Reflecting on her hometown of Milwaukee from her new home, London, has allowed Madelynn Green to render Milwaukee-its memories, its geography, its sweetness, its sadness-with enhanced objectivity and empathy. Madelynn Green's candid lens into the complicated city that birthed her-the land of her heart, the fertile seed of her art practice- traces the artist's trajectory down a pathway of remembrance all at once brutal and tender. By fusing personal recollection with archival assistance she has refashioned the city and forged a striking material language at the ripe intersection of past and present; of personal and collective; of history and possibility.
- Leila Renee
Madelynn Green (b. 1993 in Milwaukee, USA) lives and works in London. Referencing the visual language of film photography, with its distinctive haze and ambiguity, Green's paintings function as the physical embodiments of underrepresented histories and visually engender social and political concepts. Paint drips and figures are loosely rendered to foreground the strength of the medium as a tool for radical image-making, distinct from the objective camera lens. This imaginative balance between abstraction and representation generates new associations. In speaking about her practice, Green often notes how her experiences growing up in the American midwest and south shape her subjective and material interests, which, despite manifesting in paint, are rooted in photography.

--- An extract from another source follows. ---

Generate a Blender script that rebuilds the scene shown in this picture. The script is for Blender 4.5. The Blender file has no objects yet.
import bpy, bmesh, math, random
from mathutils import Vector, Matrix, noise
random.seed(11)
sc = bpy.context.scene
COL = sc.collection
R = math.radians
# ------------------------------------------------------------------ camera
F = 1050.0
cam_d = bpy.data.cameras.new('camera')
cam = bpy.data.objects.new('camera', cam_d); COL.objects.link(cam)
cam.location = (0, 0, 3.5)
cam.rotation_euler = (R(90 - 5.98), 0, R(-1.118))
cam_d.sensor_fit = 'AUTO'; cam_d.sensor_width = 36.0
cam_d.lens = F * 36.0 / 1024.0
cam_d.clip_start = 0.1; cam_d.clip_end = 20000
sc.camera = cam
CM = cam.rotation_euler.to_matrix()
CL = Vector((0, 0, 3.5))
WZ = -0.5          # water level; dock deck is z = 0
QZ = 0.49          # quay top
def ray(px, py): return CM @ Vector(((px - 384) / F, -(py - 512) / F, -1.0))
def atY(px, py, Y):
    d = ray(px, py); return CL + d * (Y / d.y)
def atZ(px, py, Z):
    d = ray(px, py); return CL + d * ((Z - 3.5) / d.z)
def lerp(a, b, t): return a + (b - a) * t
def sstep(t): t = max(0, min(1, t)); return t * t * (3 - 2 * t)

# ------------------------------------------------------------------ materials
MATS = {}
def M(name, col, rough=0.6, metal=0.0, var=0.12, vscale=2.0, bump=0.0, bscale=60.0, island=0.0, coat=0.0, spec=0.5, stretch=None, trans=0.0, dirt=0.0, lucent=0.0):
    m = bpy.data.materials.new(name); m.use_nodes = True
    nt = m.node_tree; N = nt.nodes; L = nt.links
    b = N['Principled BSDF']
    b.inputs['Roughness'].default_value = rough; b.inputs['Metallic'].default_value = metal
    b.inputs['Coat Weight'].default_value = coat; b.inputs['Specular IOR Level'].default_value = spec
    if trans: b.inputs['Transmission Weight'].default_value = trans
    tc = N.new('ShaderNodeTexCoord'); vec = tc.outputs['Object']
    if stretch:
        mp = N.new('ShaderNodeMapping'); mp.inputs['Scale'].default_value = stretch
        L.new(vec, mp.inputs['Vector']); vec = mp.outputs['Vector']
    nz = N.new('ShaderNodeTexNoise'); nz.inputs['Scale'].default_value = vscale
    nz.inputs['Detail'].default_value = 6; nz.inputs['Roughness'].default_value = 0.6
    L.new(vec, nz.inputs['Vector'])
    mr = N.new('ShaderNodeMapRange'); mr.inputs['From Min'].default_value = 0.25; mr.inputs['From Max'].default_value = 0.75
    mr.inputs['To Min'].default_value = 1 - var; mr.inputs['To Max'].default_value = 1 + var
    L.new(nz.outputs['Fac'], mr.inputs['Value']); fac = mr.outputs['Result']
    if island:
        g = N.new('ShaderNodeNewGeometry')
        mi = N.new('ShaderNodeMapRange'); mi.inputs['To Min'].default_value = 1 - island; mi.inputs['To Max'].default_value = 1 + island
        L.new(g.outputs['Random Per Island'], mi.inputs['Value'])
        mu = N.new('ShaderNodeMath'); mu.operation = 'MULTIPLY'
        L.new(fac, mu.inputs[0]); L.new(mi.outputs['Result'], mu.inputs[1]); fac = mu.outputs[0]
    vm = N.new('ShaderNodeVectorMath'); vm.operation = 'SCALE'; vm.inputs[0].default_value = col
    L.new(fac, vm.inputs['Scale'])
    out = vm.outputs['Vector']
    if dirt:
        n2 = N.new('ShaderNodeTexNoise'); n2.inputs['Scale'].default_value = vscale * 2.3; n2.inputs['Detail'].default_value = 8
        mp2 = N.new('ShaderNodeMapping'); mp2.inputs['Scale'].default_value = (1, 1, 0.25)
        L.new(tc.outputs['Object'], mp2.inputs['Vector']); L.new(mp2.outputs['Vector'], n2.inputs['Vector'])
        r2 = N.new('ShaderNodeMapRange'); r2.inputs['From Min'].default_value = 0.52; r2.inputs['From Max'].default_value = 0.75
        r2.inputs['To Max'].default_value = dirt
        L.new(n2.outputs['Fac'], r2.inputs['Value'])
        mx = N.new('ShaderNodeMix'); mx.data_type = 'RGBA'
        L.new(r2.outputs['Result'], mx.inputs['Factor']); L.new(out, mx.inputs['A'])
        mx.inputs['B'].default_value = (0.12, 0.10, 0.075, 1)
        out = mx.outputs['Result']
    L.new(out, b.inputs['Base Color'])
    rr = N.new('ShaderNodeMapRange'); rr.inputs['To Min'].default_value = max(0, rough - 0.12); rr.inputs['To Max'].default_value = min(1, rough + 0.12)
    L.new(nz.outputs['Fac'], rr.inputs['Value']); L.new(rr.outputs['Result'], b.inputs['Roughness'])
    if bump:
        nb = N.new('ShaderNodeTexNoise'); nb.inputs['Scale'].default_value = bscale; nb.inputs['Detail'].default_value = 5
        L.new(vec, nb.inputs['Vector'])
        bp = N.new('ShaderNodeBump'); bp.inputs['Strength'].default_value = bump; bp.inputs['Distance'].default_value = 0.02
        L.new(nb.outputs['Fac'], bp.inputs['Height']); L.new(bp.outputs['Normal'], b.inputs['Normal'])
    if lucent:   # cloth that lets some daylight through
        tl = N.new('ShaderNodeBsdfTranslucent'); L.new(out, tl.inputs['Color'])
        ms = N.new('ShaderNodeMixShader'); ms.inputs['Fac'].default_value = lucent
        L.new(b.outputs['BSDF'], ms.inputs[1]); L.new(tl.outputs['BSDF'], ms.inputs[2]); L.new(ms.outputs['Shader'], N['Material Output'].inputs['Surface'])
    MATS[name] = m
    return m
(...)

Green's background in politics guides her paintings and is subtly manifested in her proliferation of counter-hegemonic images. Making paintings in focused series, she addresses a range of subjects, synthesizing varied ideas and experiences. Working from photo and video reference material as well as imagination, recent subjects have included family and social dynamics.
Madelynn Green completed a bachelors in political science and Africana studies at University of Notre Dame (BSC, 2015) and received her masters from Central Saint Martins (MFA, 2019). Green's work is held in private collections globally and has been acquired by the UK Government Art Collection and the X Museum.